Photographics

Dappled Things: Pinkhassov on Instagram

We are not mayflies. We have known afternoons, and we live day after day for a great many days. This long experience of how days turn—how afternoon becomes late afternoon and late afternoon becomes night—informs any photographic work we do with natural light. The time of day at which the light is at its most glorious photographers call the golden hour: you’ve seen them toting cameras on street corners and in abandoned lots, coming at 5.30 pm or 6.30 or later, depending on the latitude and time of year. They wait for a certain intensity of shadow, for the yellow sunlight to spill just so, before it dies away into the night. But Gueorgui Pinkhassov (Russian, b. 1952, based in Paris) has done something more than wait: he has detected the golden hour in unexpected hours. A low and fractured light shimmers across his ouevre. A fluency in the language of the light at rest in all things, at rest and invisible to most eyes.

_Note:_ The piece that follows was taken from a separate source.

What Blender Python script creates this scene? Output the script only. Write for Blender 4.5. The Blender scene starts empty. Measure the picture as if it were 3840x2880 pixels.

Pinkhassov’s work has come to the world in the usual way: photojournalism, print magazines, exhibitions, a book (Sightwalk, about Tokyo), and awards. He is a member of Magnum. On his art he is elusive and insightful: “The power of our Muse lies in her meaninglessness. Even the style can turn one into a slave if one does not run away from it, and then one is doomed to repeat oneself.” Thus: he changes. New approaches, new subjects, new equipment; but always rescuing the small light in things.